• **Required work**
Would you return the complete listing below word for word?

• **Supplied data**

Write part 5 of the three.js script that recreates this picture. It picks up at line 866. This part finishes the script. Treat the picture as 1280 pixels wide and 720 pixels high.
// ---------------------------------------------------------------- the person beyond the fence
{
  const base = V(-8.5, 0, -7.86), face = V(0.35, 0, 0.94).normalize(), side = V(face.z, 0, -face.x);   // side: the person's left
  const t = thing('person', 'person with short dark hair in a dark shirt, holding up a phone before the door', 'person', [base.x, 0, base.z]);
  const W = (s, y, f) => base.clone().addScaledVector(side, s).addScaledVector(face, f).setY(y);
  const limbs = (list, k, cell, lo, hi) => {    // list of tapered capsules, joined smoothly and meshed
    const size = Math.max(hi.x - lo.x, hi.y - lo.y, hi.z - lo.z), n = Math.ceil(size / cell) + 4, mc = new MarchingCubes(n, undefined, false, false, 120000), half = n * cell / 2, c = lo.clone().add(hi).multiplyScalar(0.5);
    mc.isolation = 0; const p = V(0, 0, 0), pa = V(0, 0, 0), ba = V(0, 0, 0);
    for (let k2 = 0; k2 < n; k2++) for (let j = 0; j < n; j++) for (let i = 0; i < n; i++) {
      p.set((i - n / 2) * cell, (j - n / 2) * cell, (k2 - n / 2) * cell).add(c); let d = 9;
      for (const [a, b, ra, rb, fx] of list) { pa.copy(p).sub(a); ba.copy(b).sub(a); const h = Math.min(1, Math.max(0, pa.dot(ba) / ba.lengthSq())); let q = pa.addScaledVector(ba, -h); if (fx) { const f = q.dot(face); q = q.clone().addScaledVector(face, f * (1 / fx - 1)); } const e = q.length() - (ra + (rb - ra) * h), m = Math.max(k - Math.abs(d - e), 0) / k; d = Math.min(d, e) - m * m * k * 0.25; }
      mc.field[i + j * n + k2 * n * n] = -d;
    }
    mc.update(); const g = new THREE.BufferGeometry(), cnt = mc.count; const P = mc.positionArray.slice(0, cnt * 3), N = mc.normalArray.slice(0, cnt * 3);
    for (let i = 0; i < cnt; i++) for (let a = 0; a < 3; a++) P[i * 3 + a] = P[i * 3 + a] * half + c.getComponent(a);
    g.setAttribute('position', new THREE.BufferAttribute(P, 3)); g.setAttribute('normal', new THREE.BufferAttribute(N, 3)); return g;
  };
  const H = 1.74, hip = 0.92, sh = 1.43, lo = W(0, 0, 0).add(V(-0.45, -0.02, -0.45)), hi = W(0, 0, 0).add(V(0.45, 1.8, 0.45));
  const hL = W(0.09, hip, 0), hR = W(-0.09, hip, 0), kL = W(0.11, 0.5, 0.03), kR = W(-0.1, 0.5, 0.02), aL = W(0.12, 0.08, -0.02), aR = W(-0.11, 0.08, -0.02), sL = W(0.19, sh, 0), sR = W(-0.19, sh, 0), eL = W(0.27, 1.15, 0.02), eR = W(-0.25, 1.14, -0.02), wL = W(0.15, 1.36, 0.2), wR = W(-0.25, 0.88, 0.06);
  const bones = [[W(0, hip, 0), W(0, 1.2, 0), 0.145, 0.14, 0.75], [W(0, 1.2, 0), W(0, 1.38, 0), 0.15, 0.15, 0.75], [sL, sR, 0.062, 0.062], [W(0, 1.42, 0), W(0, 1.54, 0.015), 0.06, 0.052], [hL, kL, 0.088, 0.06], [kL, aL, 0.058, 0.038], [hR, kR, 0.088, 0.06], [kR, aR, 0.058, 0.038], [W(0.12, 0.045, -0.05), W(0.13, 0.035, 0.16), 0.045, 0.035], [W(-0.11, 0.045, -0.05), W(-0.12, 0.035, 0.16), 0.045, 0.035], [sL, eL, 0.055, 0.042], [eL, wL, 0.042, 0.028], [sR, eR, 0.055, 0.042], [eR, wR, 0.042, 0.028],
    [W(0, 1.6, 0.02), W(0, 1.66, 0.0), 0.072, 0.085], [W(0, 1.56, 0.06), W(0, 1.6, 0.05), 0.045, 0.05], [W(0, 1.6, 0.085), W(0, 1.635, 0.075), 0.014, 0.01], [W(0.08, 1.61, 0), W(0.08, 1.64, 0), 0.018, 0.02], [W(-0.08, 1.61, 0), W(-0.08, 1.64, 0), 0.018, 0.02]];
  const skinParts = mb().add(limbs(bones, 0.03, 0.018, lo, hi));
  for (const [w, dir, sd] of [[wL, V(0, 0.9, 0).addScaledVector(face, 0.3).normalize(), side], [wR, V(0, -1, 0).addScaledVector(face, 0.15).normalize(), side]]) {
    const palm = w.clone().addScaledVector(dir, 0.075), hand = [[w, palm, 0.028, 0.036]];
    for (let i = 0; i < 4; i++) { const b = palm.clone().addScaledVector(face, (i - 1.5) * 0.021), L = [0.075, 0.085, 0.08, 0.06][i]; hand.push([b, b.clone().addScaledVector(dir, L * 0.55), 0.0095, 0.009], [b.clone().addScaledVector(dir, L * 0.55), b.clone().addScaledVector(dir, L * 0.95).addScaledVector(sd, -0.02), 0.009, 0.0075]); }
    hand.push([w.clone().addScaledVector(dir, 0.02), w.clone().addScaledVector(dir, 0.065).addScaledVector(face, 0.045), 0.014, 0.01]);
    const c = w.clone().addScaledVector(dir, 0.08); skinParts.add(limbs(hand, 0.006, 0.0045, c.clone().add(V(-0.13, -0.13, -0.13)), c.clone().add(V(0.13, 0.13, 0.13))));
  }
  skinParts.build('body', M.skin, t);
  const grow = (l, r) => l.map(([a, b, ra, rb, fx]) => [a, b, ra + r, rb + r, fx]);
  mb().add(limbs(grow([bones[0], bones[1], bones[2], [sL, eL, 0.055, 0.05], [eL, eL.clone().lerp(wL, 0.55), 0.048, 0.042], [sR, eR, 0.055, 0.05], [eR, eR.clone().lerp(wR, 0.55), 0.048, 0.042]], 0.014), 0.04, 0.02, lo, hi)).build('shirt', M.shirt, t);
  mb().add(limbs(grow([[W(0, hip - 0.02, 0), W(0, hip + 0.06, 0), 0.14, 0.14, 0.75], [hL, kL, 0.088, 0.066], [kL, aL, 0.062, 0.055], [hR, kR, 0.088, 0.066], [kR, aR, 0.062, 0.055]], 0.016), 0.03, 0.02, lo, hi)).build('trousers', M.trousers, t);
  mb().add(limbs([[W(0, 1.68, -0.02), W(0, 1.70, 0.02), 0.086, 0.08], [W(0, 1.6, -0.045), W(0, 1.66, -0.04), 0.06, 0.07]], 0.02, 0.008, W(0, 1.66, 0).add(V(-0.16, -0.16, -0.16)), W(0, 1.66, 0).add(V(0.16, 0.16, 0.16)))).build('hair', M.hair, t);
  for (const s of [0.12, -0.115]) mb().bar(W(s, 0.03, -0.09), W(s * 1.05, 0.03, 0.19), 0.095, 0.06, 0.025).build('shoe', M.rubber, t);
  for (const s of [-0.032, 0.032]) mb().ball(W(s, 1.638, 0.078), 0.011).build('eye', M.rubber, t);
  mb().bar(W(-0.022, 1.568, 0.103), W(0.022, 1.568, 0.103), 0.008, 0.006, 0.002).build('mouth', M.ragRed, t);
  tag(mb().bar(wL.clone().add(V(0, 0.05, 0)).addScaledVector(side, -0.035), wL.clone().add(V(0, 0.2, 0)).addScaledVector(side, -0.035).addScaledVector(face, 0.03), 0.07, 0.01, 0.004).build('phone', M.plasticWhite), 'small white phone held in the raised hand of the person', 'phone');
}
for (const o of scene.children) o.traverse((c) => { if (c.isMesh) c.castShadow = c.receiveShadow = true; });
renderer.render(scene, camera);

• **Written response**
Write part 5 of the three.js script that recreates this picture. It picks up at line 866. This part finishes the script. Treat the picture as 1280 pixels wide and 720 pixels high.
// ---------------------------------------------------------------- the person beyond the fence
{
  const base = V(-8.5, 0, -7.86), face = V(0.35, 0, 0.94).normalize(), side = V(face.z, 0, -face.x);   // side: the person's left
  const t = thing('person', 'person with short dark hair in a dark shirt, holding up a phone before the door', 'person', [base.x, 0, base.z]);
  const W = (s, y, f) => base.clone().addScaledVector(side, s).addScaledVector(face, f).setY(y);
  const limbs = (list, k, cell, lo, hi) => {    // list of tapered capsules, joined smoothly and meshed
    const size = Math.max(hi.x - lo.x, hi.y - lo.y, hi.z - lo.z), n = Math.ceil(size / cell) + 4, mc = new MarchingCubes(n, undefined, false, false, 120000), half = n * cell / 2, c = lo.clone().add(hi).multiplyScalar(0.5);
    mc.isolation = 0; const p = V(0, 0, 0), pa = V(0, 0, 0), ba = V(0, 0, 0);
    for (let k2 = 0; k2 < n; k2++) for (let j = 0; j < n; j++) for (let i = 0; i < n; i++) {
      p.set((i - n / 2) * cell, (j - n / 2) * cell, (k2 - n / 2) * cell).add(c); let d = 9;
      for (const [a, b, ra, rb, fx] of list) { pa.copy(p).sub(a); ba.copy(b).sub(a); const h = Math.min(1, Math.max(0, pa.dot(ba) / ba.lengthSq())); let q = pa.addScaledVector(ba, -h); if (fx) { const f = q.dot(face); q = q.clone().addScaledVector(face, f * (1 / fx - 1)); } const e = q.length() - (ra + (rb - ra) * h), m = Math.max(k - Math.abs(d - e), 0) / k; d = Math.min(d, e) - m * m * k * 0.25; }
      mc.field[i + j * n + k2 * n * n] = -d;
    }
    mc.update(); const g = new THREE.BufferGeometry(), cnt = mc.count; const P = mc.positionArray.slice(0, cnt * 3), N = mc.normalArray.slice(0, cnt * 3);
    for (let i = 0; i < cnt; i++) for (let a = 0; a < 3; a++) P[i * 3 + a] = P[i * 3 + a] * half + c.getComponent(a);
    g.setAttribute('position', new THREE.BufferAttribute(P, 3)); g.setAttribute('normal', new THREE.BufferAttribute(N, 3)); return g;
  };
  const H = 1.74, hip = 0.92, sh = 1.43, lo = W(0, 0, 0).add(V(-0.45, -0.02, -0.45)), hi = W(0, 0, 0).add(V(0.45, 1.8, 0.45));
  const hL = W(0.09, hip, 0), hR = W(-0.09, hip, 0), kL = W(0.11, 0.5, 0.03), kR = W(-0.1, 0.5, 0.02), aL = W(0.12, 0.08, -0.02), aR = W(-0.11, 0.08, -0.02), sL = W(0.19, sh, 0), sR = W(-0.19, sh, 0), eL = W(0.27, 1.15, 0.02), eR = W(-0.25, 1.14, -0.02), wL = W(0.15, 1.36, 0.2), wR = W(-0.25, 0.88, 0.06);
  const bones = [[W(0, hip, 0), W(0, 1.2, 0), 0.145, 0.14, 0.75], [W(0, 1.2, 0), W(0, 1.38, 0), 0.15, 0.15, 0.75], [sL, sR, 0.062, 0.062], [W(0, 1.42, 0), W(0, 1.54, 0.015), 0.06, 0.052], [hL, kL, 0.088, 0.06], [kL, aL, 0.058, 0.038], [hR, kR, 0.088, 0.06], [kR, aR, 0.058, 0.038], [W(0.12, 0.045, -0.05), W(0.13, 0.035, 0.16), 0.045, 0.035], [W(-0.11, 0.045, -0.05), W(-0.12, 0.035, 0.16), 0.045, 0.035], [sL, eL, 0.055, 0.042], [eL, wL, 0.042, 0.028], [sR, eR, 0.055, 0.042], [eR, wR, 0.042, 0.028],
    [W(0, 1.6, 0.02), W(0, 1.66, 0.0), 0.072, 0.085], [W(0, 1.56, 0.06), W(0, 1.6, 0.05), 0.045, 0.05], [W(0, 1.6, 0.085), W(0, 1.635, 0.075), 0.014, 0.01], [W(0.08, 1.61, 0), W(0.08, 1.64, 0), 0.018, 0.02], [W(-0.08, 1.61, 0), W(-0.08, 1.64, 0), 0.018, 0.02]];
  const skinParts = mb().add(limbs(bones, 0.03, 0.018, lo, hi));
  for (const [w, dir, sd] of [[wL, V(0, 0.9, 0).addScaledVector(face, 0.3).normalize(), side], [wR, V(0, -1, 0).addScaledVector(face, 0.15).normalize(), side]]) {
    const palm = w.clone().addScaledVector(dir, 0.075), hand = [[w, palm, 0.028, 0.036]];
    for (let i = 0; i < 4; i++) { const b = palm.clone().addScaledVector(face, (i - 1.5) * 0.021), L = [0.075, 0.085, 0.08, 0.06][i]; hand.push([b, b.clone().addScaledVector(dir, L * 0.55), 0.0095, 0.009], [b.clone().addScaledVector(dir, L * 0.55), b.clone().addScaledVector(dir, L * 0.95).addScaledVector(sd, -0.02), 0.009, 0.0075]); }
    hand.push([w.clone().addScaledVector(dir, 0.02), w.clone().addScaledVector(dir, 0.065).addScaledVector(face, 0.045), 0.014, 0.01]);
    const c = w.clone().addScaledVector(dir, 0.08); skinParts.add(limbs(hand, 0.006, 0.0045, c.clone().add(V(-0.13, -0.13, -0.13)), c.clone().add(V(0.13, 0.13, 0.13))));
  }
  skinParts.build('body', M.skin, t);
  const grow = (l, r) => l.map(([a, b, ra, rb, fx]) => [a, b, ra + r, rb + r, fx]);
  mb().add(limbs(grow([bones[0], bones[1], bones[2], [sL, eL, 0.055, 0.05], [eL, eL.clone().lerp(wL, 0.55), 0.048, 0.042], [sR, eR, 0.055, 0.05], [eR, eR.clone().lerp(wR, 0.55), 0.048, 0.042]], 0.014), 0.04, 0.02, lo, hi)).build('shirt', M.shirt, t);
  mb().add(limbs(grow([[W(0, hip - 0.02, 0), W(0, hip + 0.06, 0), 0.14, 0.14, 0.75], [hL, kL, 0.088, 0.066], [kL, aL, 0.062, 0.055], [hR, kR, 0.088, 0.066], [kR, aR, 0.062, 0.055]], 0.016), 0.03, 0.02, lo, hi)).build('trousers', M.trousers, t);
  mb().add(limbs([[W(0, 1.68, -0.02), W(0, 1.70, 0.02), 0.086, 0.08], [W(0, 1.6, -0.045), W(0, 1.66, -0.04), 0.06, 0.07]], 0.02, 0.008, W(0, 1.66, 0).add(V(-0.16, -0.16, -0.16)), W(0, 1.66, 0).add(V(0.16, 0.16, 0.16)))).build('hair', M.hair, t);
  for (const s of [0.12, -0.115]) mb().bar(W(s, 0.03, -0.09), W(s * 1.05, 0.03, 0.19), 0.095, 0.06, 0.025).build('shoe', M.rubber, t);
  for (const s of [-0.032, 0.032]) mb().ball(W(s, 1.638, 0.078), 0.011).build('eye', M.rubber, t);
  mb().bar(W(-0.022, 1.568, 0.103), W(0.022, 1.568, 0.103), 0.008, 0.006, 0.002).build('mouth', M.ragRed, t);
  tag(mb().bar(wL.clone().add(V(0, 0.05, 0)).addScaledVector(side, -0.035), wL.clone().add(V(0, 0.2, 0)).addScaledVector(side, -0.035).addScaledVector(face, 0.03), 0.07, 0.01, 0.004).build('phone', M.plasticWhite), 'small white phone held in the raised hand of the person', 'phone');
}
for (const o of scene.children) o.traverse((c) => { if (c.isMesh) c.castShadow = c.receiveShadow = true; });
renderer.render(scene, camera);